Indiana scored its biggest win in almost two decades, 31-28 over the Hawkeyes. No big deal. To get to 4-3, the Big Ten punching bag had to overcome deficits of 17 (Ball State), 18 (Illinois) and a paltry 14 (Iowa).
Georgia is the new Vandy and vice versa: Let's see how Georgia governor Sonny Perdue likes this headline:
The Dawgs Suck.
The Guv was upset at the Atlanta Journal-Constitution last week for correctly pointing out that Georgia lost to Tennessee. That one Dawgs might have been able to swallow. But Vandy? Georgia allowed Vanderbilt to drive the field for the game-winning field goal with two seconds left in a 24-22 loss.
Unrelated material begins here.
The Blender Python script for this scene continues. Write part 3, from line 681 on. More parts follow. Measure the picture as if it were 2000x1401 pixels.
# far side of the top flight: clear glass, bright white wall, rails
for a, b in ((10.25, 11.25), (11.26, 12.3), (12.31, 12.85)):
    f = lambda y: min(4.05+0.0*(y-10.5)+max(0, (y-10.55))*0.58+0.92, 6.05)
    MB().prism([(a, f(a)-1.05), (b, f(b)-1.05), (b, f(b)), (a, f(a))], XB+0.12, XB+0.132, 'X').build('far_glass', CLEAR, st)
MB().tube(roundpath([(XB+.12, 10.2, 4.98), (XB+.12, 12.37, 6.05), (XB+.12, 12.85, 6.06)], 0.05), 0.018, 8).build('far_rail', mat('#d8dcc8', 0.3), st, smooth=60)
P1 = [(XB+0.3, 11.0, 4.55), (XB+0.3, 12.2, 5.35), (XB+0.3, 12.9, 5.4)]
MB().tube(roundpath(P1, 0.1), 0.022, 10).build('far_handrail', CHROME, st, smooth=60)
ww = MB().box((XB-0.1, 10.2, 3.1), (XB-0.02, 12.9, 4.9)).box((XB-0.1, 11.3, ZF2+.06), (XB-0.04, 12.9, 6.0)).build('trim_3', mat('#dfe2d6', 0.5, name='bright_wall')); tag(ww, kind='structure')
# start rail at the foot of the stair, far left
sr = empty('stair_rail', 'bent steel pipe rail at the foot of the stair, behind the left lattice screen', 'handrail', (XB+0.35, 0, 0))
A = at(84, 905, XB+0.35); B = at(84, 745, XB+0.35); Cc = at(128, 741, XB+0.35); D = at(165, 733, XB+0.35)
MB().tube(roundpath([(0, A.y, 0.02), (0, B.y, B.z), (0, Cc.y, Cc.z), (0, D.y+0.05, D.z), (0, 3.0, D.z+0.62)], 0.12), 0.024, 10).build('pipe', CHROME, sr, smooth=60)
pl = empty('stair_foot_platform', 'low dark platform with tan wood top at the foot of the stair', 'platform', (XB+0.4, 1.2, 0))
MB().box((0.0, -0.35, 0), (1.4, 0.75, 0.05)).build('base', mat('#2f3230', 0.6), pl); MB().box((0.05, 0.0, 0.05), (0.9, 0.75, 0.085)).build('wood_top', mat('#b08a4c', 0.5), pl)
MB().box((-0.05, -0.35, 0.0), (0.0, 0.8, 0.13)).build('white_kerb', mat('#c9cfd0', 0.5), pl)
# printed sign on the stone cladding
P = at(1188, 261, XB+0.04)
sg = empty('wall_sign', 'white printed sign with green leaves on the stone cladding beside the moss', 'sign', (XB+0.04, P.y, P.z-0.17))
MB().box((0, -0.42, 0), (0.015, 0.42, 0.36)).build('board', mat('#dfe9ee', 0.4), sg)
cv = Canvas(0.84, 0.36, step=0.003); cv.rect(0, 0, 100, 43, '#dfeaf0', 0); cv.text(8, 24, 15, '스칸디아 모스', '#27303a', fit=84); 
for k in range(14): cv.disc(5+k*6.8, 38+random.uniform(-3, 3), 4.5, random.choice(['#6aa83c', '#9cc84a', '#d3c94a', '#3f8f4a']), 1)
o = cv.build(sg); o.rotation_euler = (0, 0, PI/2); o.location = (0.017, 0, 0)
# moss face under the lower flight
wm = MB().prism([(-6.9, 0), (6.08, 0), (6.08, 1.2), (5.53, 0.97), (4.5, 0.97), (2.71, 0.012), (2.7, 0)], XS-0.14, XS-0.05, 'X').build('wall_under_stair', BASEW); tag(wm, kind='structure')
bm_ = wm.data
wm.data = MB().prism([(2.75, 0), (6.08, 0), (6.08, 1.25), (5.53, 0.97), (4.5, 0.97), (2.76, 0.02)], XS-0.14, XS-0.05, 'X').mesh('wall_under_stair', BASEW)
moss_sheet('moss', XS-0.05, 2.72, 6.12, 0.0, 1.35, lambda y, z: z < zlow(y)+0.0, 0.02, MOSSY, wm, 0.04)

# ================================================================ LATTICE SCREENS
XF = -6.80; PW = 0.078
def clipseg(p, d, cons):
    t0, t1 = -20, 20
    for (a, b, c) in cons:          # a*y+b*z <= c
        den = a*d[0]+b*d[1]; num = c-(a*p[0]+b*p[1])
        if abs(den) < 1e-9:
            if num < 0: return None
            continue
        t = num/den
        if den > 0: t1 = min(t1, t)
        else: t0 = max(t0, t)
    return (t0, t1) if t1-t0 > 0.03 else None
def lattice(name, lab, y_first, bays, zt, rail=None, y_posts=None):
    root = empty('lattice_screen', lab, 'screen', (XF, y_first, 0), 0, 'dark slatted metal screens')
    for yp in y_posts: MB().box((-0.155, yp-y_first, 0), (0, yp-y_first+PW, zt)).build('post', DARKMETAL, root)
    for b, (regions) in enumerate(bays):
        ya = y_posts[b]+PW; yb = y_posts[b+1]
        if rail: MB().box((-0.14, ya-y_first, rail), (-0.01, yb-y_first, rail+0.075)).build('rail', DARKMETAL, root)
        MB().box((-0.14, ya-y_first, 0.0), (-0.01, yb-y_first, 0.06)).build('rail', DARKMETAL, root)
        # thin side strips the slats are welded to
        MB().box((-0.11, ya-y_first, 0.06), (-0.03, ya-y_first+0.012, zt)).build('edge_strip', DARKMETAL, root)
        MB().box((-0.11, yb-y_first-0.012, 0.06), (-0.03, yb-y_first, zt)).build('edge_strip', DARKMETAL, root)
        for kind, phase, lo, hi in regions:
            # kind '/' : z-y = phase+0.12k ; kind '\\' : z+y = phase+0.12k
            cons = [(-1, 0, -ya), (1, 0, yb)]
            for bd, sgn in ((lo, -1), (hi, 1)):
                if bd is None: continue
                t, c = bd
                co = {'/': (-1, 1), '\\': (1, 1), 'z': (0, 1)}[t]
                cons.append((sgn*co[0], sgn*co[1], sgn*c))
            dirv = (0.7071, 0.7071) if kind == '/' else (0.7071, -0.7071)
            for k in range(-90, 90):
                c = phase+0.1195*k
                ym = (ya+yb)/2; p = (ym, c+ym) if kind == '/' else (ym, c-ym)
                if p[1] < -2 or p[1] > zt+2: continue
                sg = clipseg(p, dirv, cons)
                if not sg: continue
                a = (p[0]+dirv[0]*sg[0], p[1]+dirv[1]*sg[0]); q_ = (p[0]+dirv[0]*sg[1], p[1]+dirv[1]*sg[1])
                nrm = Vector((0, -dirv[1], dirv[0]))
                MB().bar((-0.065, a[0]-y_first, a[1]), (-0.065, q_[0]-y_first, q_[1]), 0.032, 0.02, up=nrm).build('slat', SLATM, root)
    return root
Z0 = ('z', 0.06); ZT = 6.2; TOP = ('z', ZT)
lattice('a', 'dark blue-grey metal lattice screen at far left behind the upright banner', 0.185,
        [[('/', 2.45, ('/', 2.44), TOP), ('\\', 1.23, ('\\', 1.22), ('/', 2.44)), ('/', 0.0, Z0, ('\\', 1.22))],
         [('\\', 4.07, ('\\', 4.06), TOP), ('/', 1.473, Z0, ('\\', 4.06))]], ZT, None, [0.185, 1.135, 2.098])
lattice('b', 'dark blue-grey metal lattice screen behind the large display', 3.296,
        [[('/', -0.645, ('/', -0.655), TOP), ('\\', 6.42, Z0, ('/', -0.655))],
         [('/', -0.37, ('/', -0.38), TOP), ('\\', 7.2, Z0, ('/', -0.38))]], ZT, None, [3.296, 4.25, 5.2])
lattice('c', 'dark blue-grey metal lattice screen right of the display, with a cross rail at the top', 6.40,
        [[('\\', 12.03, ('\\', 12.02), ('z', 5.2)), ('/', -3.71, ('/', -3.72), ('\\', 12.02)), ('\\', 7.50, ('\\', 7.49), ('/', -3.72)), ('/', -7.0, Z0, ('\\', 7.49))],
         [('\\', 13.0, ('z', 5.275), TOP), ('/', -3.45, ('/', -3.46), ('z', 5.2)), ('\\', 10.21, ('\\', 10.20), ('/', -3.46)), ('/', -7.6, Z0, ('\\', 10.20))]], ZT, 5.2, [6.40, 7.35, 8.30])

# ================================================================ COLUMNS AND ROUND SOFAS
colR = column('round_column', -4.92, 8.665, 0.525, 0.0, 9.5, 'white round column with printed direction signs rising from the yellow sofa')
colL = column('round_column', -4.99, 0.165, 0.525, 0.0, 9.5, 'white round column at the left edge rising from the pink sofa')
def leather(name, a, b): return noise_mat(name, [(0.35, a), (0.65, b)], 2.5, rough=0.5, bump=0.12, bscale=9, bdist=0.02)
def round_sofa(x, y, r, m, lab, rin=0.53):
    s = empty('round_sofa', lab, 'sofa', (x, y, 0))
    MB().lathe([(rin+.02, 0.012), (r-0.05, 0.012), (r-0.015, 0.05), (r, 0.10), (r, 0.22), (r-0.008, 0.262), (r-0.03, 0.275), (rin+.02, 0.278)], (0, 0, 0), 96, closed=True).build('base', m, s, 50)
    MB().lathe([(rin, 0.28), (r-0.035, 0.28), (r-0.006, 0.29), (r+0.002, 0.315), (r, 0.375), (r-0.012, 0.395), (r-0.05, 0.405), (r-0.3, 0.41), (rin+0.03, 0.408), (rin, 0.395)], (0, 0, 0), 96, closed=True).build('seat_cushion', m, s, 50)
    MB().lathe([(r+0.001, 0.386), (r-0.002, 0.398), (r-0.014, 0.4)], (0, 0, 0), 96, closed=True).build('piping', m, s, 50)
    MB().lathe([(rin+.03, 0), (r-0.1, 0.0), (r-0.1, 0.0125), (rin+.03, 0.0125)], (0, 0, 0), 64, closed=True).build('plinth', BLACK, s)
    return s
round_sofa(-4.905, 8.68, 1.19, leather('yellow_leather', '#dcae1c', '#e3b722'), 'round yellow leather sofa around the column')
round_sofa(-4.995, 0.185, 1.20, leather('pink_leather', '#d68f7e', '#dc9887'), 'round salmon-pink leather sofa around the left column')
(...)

It was the first win for Vandy away from Nashville against a ranked opponent since the 1955 Gator Bowl. Hey, Guv, see if this fits in the headline: The Vandy kicker's name is H-a-h-n-f-e-l-d-t, Bryant Hahnfeldt.
Hahnfeldt blew out his ACL (plant leg) last year after being juked by a Tennessee punt returner. Earlier this season, a swirling wind in Nashville knocked down a 48-yard attempt against Arkansas with 55 seconds left. Vandy lost 21-19.
Georgia has 12 SEC titles. Vandy has none. Georgia has an athletic department budget of $63 million. Vandy technically doesn't have an athletic department.
So, yeah, Sonny, this one felt good. In this space and in Nashville.
"I don't know how I'd write the headline," Hahnfeldt said. "I guess the Dawgs really have lost their bite in a way."
The Western Way: Coach Bill Cubit told his Western Michigan players last week they were going to make national news one way or the other.
National rushing leader Garrett Wolfe of Northern Illinois was either going to go off against one of the nation's better run defenses or he wasn't. How does 18 rushes for 25 yards sound?
Wolfe had been averaging 223.8 yards per game before Western Michigan's 16-14 victory. But defensive coordinator Scott Shafer helped devise a scheme that held Wolfe to the second-lowest total of his 27 game college career. Shafer helped recruit Wolfe when he was at Northern Illinois from 1996-2003. After going to Illinois for what turned out to be Ron Turner's last year (2004) Shafer landed back in the MAC.
His rep might be growing. The Broncos swarmed to the ball, keeping Wolfe from breaking the first tackle, which is a big key to his success. The defense had a season-low seven missed tackles, according to Shafer.
"If you miss Garrett and let him outside there's nothing but us on the outside on the sideline," Shafer said. "The key is keeping him inside."
Wolfe's streak of 11 consecutive games of at least 150 rushing yards ended. The nation's No. 12 rush defense had been torched for 257 yards by Ohio earlier this season but held Northern Illinois to zero net rushing yards. It helped that Western Michigan was leading most of the game and controlled the ball for almost 39 minutes. Northern Illinois was able to run only 47 plays.
The Broncos (4-2, 2-1) now control their own destiny in the MAC West after beating the Huskies for the first time since 2000.